FELICIA JING
POLITICAL THEORY + AI RESEARCHER
Department of Political Science,
Johns Hopkins University
Thomas J. Watson Research Center,
IBM Research
Johns Hopkins University
Thomas J. Watson Research Center,
IBM Research
I am a PhD Candidate in political theory at Johns Hopkins University. Since 2022, I have also concurrently worked as a full-time researcher at IBM Research. There, I interact daily with algorithmic systems, observe their design and development, and conduct AI audits using methods from the humanities.
My research seeks to restage dominant histories of computing as histories of political struggle. In my dissertation project, titled AI and Revolutionary Desire, I locate untimely algorithms across the history of political and economic thought, especially in the technological imaginations of utopian political projects and competing discourses on central planning. The first chapter is forthcoming in Political Concepts: A Critical Lexicon.

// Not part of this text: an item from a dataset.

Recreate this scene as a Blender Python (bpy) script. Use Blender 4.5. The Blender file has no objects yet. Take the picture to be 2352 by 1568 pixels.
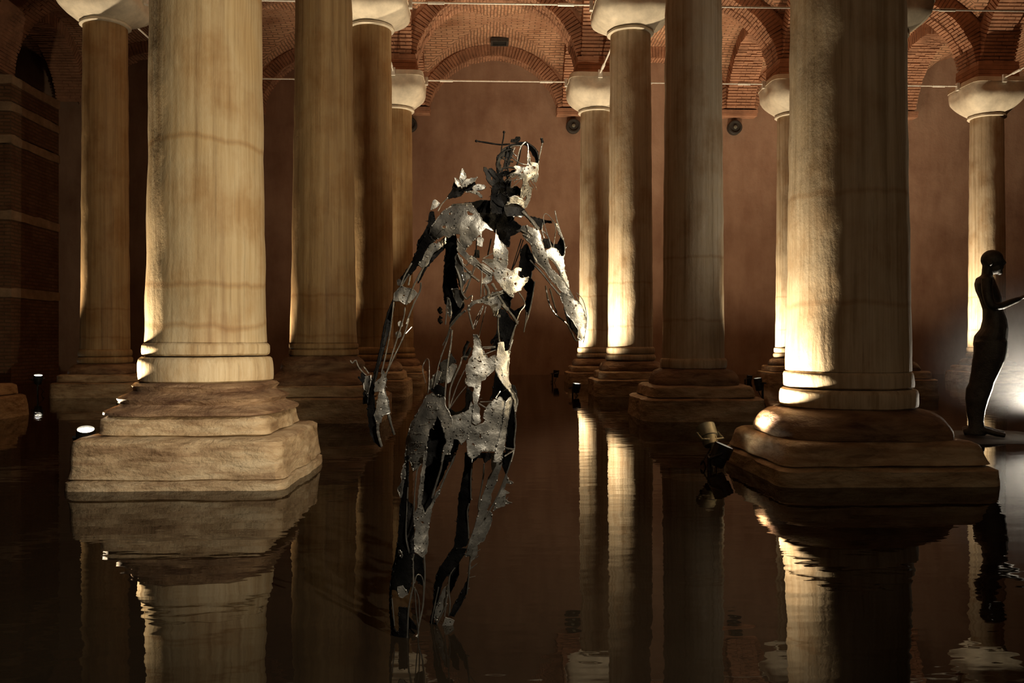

In addition to my dissertation research, I also have two accepted articles: one in Social Text on the colonial studies of the platform and the other in Catalyst: Feminism, Theory, and Technoscience on workplace AI and emerging strategies of accumulation in the tech industry. Moreover, as part of my work at IBM, I publish empirical research in information science and human-computer interaction venues like ACM FAccT and CSCW.
From 2024-2026, my research will be supported by grants from the Notre Dame-IBM Tech Ethics Lab and the National Endowment for the Humanities.